**Given exercise**
The data below should be restated word for word, with every picture omitted.

**Information provided**

* Start *

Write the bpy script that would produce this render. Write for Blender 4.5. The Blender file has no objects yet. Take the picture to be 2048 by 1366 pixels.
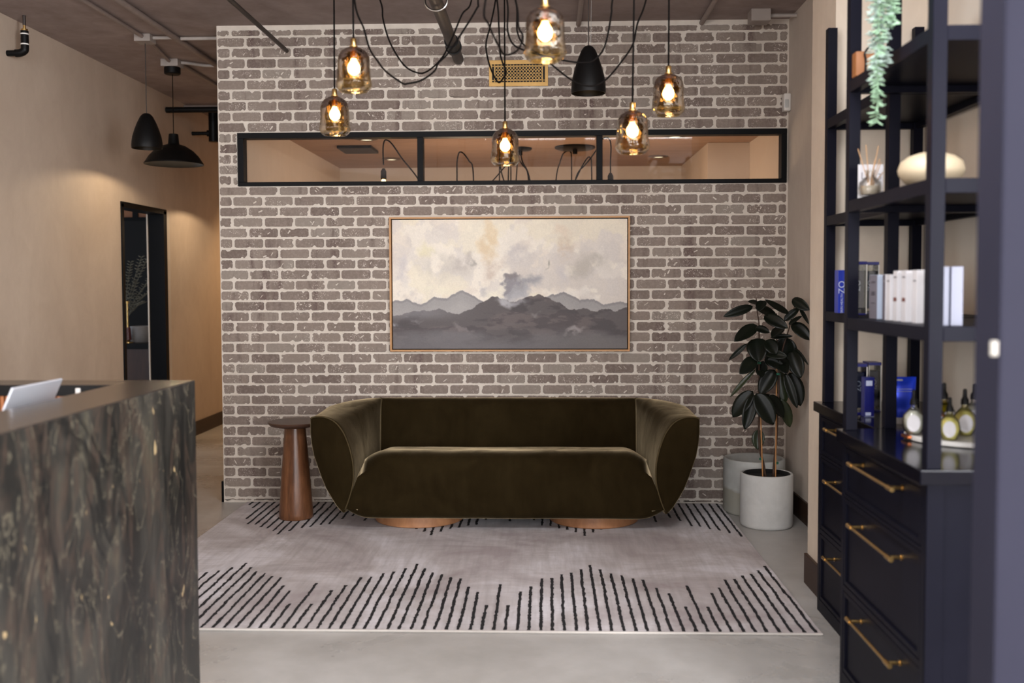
import bpy, bmesh, math, random
import numpy as np
from mathutils import Vector, Matrix, noise as mnoise
R = math.radians
random.seed(7)
scene = bpy.context.scene
C = scene.collection
# ------------------------------------------------------------------ camera
CAMZ, D0 = 1.45, 6.53            # eye height, distance from the eye to the brick wall (plane Y = 0)
FPX, YAW, PITCH, ROLL, SHIFT = 1991.0, R(1.93), R(2.5), R(0.2), -28 / 2048
CROT = Matrix.Rotation(YAW, 4, 'Z') @ Matrix.Rotation(R(90) - PITCH, 4, 'X') @ Matrix.Rotation(-ROLL, 4, 'Z')
cam_d = bpy.data.cameras.new('camera')
cam = bpy.data.objects.new('camera', cam_d)
C.objects.link(cam)
cam.matrix_world = Matrix.Translation((0, -D0, CAMZ)) @ CROT
cam_d.sensor_width = 36
cam_d.lens = 36 * FPX / 2048
cam_d.shift_y = SHIFT
cam_d.clip_start = 0.05
cam_d.dof.use_dof = True
cam_d.dof.focus_distance = 5.9
cam_d.dof.aperture_fstop = 2.0
scene.camera = cam
# ------------------------------------------------------------------ world, daylight, exposure
w = bpy.data.worlds.new('world')
scene.world = w
w.use_nodes = True
w.node_tree.nodes['Background'].inputs[0].default_value = (0.75, 0.85, 1.0, 1)
w.node_tree.nodes['Background'].inputs[1].default_value = 0.6


def area(name, loc, rot, sx, sy, power, col):
    l = bpy.data.lights.new(name, 'AREA')
    l.shape = 'RECTANGLE'
    l.size, l.size_y, l.energy, l.color = sx, sy, power, col
    o = bpy.data.objects.new(name, l)
    C.objects.link(o)
    o.location, o.rotation_euler = loc, rot
    return o


def spot(name, loc, power, col, angle, blend=0.5, rot=(0, 0, 0), rad=0.03):
    l = bpy.data.lights.new(name, 'SPOT')
    l.energy, l.color, l.spot_size, l.spot_blend, l.shadow_soft_size = power, col, R(angle), blend, rad
    o = bpy.data.objects.new(name, l)
    C.objects.link(o)
    o.location, o.rotation_euler = loc, rot
    return o


def point(name, loc, power, col, rad=0.05):
    l = bpy.data.lights.new(name, 'POINT')
    l.energy, l.color, l.shadow_soft_size = power, col, rad
    o = bpy.data.objects.new(name, l)
    C.objects.link(o)
    o.location = loc
    return o


# daylight through the glazed shop front behind the camera, brighter towards its right side
area('shop_front_daylight', (0.4, -15.4, 1.65), (R(90), 0, 0), 5.6, 2.8, 480, (0.96, 0.97, 1.0))
area('side_window_daylight', (3.1, -7.6, 1.7), (R(88), 0, R(68)), 2.4, 2.3, 540, (0.95, 0.96, 1.0))
area('left_window_daylight', (-3.2, -8.2, 1.8), (R(88), 0, R(-58)), 2.4, 2.2, 190, (0.95, 0.96, 1.0))
area('added_ceiling_fill', (0.5, -4.5, 3.13), (0, 0, 0), 2.4, 1.2, 120, (0.96, 0.97, 1.0))  # added soft fill from above for rug and floor, no known fitting
WARM = (1.0, 0.72, 0.42)
# warm lamp at the far end of the hall
spot('hall_downlight', (-2.75, 4.5, 3.0), 90, (1.0, 0.62, 0.30), 110, 0.6)
# the lamps of the room behind the high window
point('back_room_lamp', (-0.6, 1.6, 1.7), 20, (1.0, 0.70, 0.48), 0.25)
point('back_room_lamp', (0.7, 1.3, 1.7), 15, (1.0, 0.70, 0.48), 0.25)
point('side_room_lamp', (-4.2, 2.0, 2.5), 3.0, WARM, 0.1)
scene.view_settings.view_transform = 'Standard'
scene.view_settings.look = 'None'
scene.view_settings.gamma = 1
scene.view_settings.use_curve_mapping = False
scene.view_settings.exposure = 0.42


# ------------------------------------------------------------------ helpers
def W(px, py, d):
    """world point seen at photo pixel (px, py) whose distance along +Y from the eye is d"""
    v = Vector(((px - 1024) / FPX, -(py - (683 + SHIFT * 2048)) / FPX, -1.0))
    v = CROT.to_3x3() @ v
    t = d / v.y
    return Vector((v.x * t, d - D0, CAMZ + v.z * t))


ORG = {}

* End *

**Answer**
Write the bpy script that would produce this render. Write for Blender 4.5. The Blender file has no objects yet. Take the picture to be 2048 by 1366 pixels.
import bpy, bmesh, math, random
import numpy as np
from mathutils import Vector, Matrix, noise as mnoise
R = math.radians
random.seed(7)
scene = bpy.context.scene
C = scene.collection
# ------------------------------------------------------------------ camera
CAMZ, D0 = 1.45, 6.53            # eye height, distance from the eye to the brick wall (plane Y = 0)
FPX, YAW, PITCH, ROLL, SHIFT = 1991.0, R(1.93), R(2.5), R(0.2), -28 / 2048
CROT = Matrix.Rotation(YAW, 4, 'Z') @ Matrix.Rotation(R(90) - PITCH, 4, 'X') @ Matrix.Rotation(-ROLL, 4, 'Z')
cam_d = bpy.data.cameras.new('camera')
cam = bpy.data.objects.new('camera', cam_d)
C.objects.link(cam)
cam.matrix_world = Matrix.Translation((0, -D0, CAMZ)) @ CROT
cam_d.sensor_width = 36
cam_d.lens = 36 * FPX / 2048
cam_d.shift_y = SHIFT
cam_d.clip_start = 0.05
cam_d.dof.use_dof = True
cam_d.dof.focus_distance = 5.9
cam_d.dof.aperture_fstop = 2.0
scene.camera = cam
# ------------------------------------------------------------------ world, daylight, exposure
w = bpy.data.worlds.new('world')
scene.world = w
w.use_nodes = True
w.node_tree.nodes['Background'].inputs[0].default_value = (0.75, 0.85, 1.0, 1)
w.node_tree.nodes['Background'].inputs[1].default_value = 0.6


def area(name, loc, rot, sx, sy, power, col):
    l = bpy.data.lights.new(name, 'AREA')
    l.shape = 'RECTANGLE'
    l.size, l.size_y, l.energy, l.color = sx, sy, power, col
    o = bpy.data.objects.new(name, l)
    C.objects.link(o)
    o.location, o.rotation_euler = loc, rot
    return o


def spot(name, loc, power, col, angle, blend=0.5, rot=(0, 0, 0), rad=0.03):
    l = bpy.data.lights.new(name, 'SPOT')
    l.energy, l.color, l.spot_size, l.spot_blend, l.shadow_soft_size = power, col, R(angle), blend, rad
    o = bpy.data.objects.new(name, l)
    C.objects.link(o)
    o.location, o.rotation_euler = loc, rot
    return o


def point(name, loc, power, col, rad=0.05):
    l = bpy.data.lights.new(name, 'POINT')
    l.energy, l.color, l.shadow_soft_size = power, col, rad
    o = bpy.data.objects.new(name, l)
    C.objects.link(o)
    o.location = loc
    return o


# daylight through the glazed shop front behind the camera, brighter towards its right side
area('shop_front_daylight', (0.4, -15.4, 1.65), (R(90), 0, 0), 5.6, 2.8, 480, (0.96, 0.97, 1.0))
area('side_window_daylight', (3.1, -7.6, 1.7), (R(88), 0, R(68)), 2.4, 2.3, 540, (0.95, 0.96, 1.0))
area('left_window_daylight', (-3.2, -8.2, 1.8), (R(88), 0, R(-58)), 2.4, 2.2, 190, (0.95, 0.96, 1.0))
area('added_ceiling_fill', (0.5, -4.5, 3.13), (0, 0, 0), 2.4, 1.2, 120, (0.96, 0.97, 1.0))  # added soft fill from above for rug and floor, no known fitting
WARM = (1.0, 0.72, 0.42)
# warm lamp at the far end of the hall
spot('hall_downlight', (-2.75, 4.5, 3.0), 90, (1.0, 0.62, 0.30), 110, 0.6)
# the lamps of the room behind the high window
point('back_room_lamp', (-0.6, 1.6, 1.7), 20, (1.0, 0.70, 0.48), 0.25)
point('back_room_lamp', (0.7, 1.3, 1.7), 15, (1.0, 0.70, 0.48), 0.25)
point('side_room_lamp', (-4.2, 2.0, 2.5), 3.0, WARM, 0.1)
scene.view_settings.view_transform = 'Standard'
scene.view_settings.look = 'None'
scene.view_settings.gamma = 1
scene.view_settings.use_curve_mapping = False
scene.view_settings.exposure = 0.42


# ------------------------------------------------------------------ helpers
def W(px, py, d):
    """world point seen at photo pixel (px, py) whose distance along +Y from the eye is d"""
    v = Vector(((px - 1024) / FPX, -(py - (683 + SHIFT * 2048)) / FPX, -1.0))
    v = CROT.to_3x3() @ v
    t = d / v.y
    return Vector((v.x * t, d - D0, CAMZ + v.z * t))


ORG = {}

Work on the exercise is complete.